→ Set task
Copy out the data below verbatim.

++++++

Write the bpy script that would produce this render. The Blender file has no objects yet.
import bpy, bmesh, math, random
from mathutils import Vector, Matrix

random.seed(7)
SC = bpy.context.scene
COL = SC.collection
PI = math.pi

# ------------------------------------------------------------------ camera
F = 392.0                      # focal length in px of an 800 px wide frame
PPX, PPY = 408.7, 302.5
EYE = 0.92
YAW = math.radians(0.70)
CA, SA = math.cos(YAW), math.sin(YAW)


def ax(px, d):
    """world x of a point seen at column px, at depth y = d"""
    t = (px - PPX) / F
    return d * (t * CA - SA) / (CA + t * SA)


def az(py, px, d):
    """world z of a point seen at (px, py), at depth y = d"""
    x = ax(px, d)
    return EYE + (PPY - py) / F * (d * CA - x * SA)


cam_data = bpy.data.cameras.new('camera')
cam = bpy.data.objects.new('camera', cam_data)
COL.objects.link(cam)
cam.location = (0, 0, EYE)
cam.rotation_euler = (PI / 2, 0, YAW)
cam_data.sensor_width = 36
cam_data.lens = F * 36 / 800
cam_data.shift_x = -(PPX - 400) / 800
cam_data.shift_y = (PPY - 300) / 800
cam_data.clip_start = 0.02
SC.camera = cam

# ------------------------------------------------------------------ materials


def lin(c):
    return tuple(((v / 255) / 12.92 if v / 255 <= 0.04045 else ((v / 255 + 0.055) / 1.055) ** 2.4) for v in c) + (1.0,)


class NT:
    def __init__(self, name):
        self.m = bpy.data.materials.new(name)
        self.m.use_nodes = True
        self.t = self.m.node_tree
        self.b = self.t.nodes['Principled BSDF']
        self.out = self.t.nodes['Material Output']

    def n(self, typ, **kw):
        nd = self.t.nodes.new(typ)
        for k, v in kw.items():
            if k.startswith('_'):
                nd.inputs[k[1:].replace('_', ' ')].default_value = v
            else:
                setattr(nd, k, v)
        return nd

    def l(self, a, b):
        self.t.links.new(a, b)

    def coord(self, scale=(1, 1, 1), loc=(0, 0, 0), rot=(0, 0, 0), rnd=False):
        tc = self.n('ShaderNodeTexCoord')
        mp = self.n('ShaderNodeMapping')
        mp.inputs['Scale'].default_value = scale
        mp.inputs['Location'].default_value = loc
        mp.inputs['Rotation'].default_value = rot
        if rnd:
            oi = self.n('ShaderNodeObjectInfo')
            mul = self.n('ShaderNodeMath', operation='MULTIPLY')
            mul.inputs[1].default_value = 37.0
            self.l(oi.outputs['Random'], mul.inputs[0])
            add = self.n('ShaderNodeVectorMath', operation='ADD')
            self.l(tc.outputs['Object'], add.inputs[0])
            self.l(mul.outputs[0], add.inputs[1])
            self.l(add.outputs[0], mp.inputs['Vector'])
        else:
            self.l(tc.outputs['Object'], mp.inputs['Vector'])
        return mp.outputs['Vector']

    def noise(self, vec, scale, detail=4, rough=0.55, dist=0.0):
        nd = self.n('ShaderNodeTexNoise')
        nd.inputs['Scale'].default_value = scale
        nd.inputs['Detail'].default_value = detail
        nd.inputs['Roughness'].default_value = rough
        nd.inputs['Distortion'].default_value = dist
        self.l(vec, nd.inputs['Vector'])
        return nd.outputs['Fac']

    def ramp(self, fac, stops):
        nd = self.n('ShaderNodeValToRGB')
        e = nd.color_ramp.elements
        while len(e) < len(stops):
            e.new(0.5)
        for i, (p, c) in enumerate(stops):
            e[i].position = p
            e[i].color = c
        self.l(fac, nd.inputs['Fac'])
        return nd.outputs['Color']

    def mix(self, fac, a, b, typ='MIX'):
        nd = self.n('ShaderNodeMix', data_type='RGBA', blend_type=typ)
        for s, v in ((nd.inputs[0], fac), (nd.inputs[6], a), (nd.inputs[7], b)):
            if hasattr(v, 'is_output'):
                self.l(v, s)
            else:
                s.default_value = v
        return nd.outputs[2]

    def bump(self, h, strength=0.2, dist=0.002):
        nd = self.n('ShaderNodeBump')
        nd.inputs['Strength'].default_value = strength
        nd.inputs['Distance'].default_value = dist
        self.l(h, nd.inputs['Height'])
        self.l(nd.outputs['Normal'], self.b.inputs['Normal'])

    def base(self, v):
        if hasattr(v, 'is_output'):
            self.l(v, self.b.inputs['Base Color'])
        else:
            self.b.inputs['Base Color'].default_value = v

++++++

→ Solution
Write the bpy script that would produce this render. The Blender file has no objects yet.
import bpy, bmesh, math, random
from mathutils import Vector, Matrix

random.seed(7)
SC = bpy.context.scene
COL = SC.collection
PI = math.pi

# ------------------------------------------------------------------ camera
F = 392.0                      # focal length in px of an 800 px wide frame
PPX, PPY = 408.7, 302.5
EYE = 0.92
YAW = math.radians(0.70)
CA, SA = math.cos(YAW), math.sin(YAW)


def ax(px, d):
    """world x of a point seen at column px, at depth y = d"""
    t = (px - PPX) / F
    return d * (t * CA - SA) / (CA + t * SA)


def az(py, px, d):
    """world z of a point seen at (px, py), at depth y = d"""
    x = ax(px, d)
    return EYE + (PPY - py) / F * (d * CA - x * SA)


cam_data = bpy.data.cameras.new('camera')
cam = bpy.data.objects.new('camera', cam_data)
COL.objects.link(cam)
cam.location = (0, 0, EYE)
cam.rotation_euler = (PI / 2, 0, YAW)
cam_data.sensor_width = 36
cam_data.lens = F * 36 / 800
cam_data.shift_x = -(PPX - 400) / 800
cam_data.shift_y = (PPY - 300) / 800
cam_data.clip_start = 0.02
SC.camera = cam

# ------------------------------------------------------------------ materials


def lin(c):
    return tuple(((v / 255) / 12.92 if v / 255 <= 0.04045 else ((v / 255 + 0.055) / 1.055) ** 2.4) for v in c) + (1.0,)


class NT:
    def __init__(self, name):
        self.m = bpy.data.materials.new(name)
        self.m.use_nodes = True
        self.t = self.m.node_tree
        self.b = self.t.nodes['Principled BSDF']
        self.out = self.t.nodes['Material Output']

    def n(self, typ, **kw):
        nd = self.t.nodes.new(typ)
        for k, v in kw.items():
            if k.startswith('_'):
                nd.inputs[k[1:].replace('_', ' ')].default_value = v
            else:
                setattr(nd, k, v)
        return nd

    def l(self, a, b):
        self.t.links.new(a, b)

    def coord(self, scale=(1, 1, 1), loc=(0, 0, 0), rot=(0, 0, 0), rnd=False):
        tc = self.n('ShaderNodeTexCoord')
        mp = self.n('ShaderNodeMapping')
        mp.inputs['Scale'].default_value = scale
        mp.inputs['Location'].default_value = loc
        mp.inputs['Rotation'].default_value = rot
        if rnd:
            oi = self.n('ShaderNodeObjectInfo')
            mul = self.n('ShaderNodeMath', operation='MULTIPLY')
            mul.inputs[1].default_value = 37.0
            self.l(oi.outputs['Random'], mul.inputs[0])
            add = self.n('ShaderNodeVectorMath', operation='ADD')
            self.l(tc.outputs['Object'], add.inputs[0])
            self.l(mul.outputs[0], add.inputs[1])
            self.l(add.outputs[0], mp.inputs['Vector'])
        else:
            self.l(tc.outputs['Object'], mp.inputs['Vector'])
        return mp.outputs['Vector']

    def noise(self, vec, scale, detail=4, rough=0.55, dist=0.0):
        nd = self.n('ShaderNodeTexNoise')
        nd.inputs['Scale'].default_value = scale
        nd.inputs['Detail'].default_value = detail
        nd.inputs['Roughness'].default_value = rough
        nd.inputs['Distortion'].default_value = dist
        self.l(vec, nd.inputs['Vector'])
        return nd.outputs['Fac']

    def ramp(self, fac, stops):
        nd = self.n('ShaderNodeValToRGB')
        e = nd.color_ramp.elements
        while len(e) < len(stops):
            e.new(0.5)
        for i, (p, c) in enumerate(stops):
            e[i].position = p
            e[i].color = c
        self.l(fac, nd.inputs['Fac'])
        return nd.outputs['Color']

    def mix(self, fac, a, b, typ='MIX'):
        nd = self.n('ShaderNodeMix', data_type='RGBA', blend_type=typ)
        for s, v in ((nd.inputs[0], fac), (nd.inputs[6], a), (nd.inputs[7], b)):
            if hasattr(v, 'is_output'):
                self.l(v, s)
            else:
                s.default_value = v
        return nd.outputs[2]

    def bump(self, h, strength=0.2, dist=0.002):
        nd = self.n('ShaderNodeBump')
        nd.inputs['Strength'].default_value = strength
        nd.inputs['Distance'].default_value = dist
        self.l(h, nd.inputs['Height'])
        self.l(nd.outputs['Normal'], self.b.inputs['Normal'])

    def base(self, v):
        if hasattr(v, 'is_output'):
            self.l(v, self.b.inputs['Base Color'])
        else:
            self.b.inputs['Base Color'].default_value = v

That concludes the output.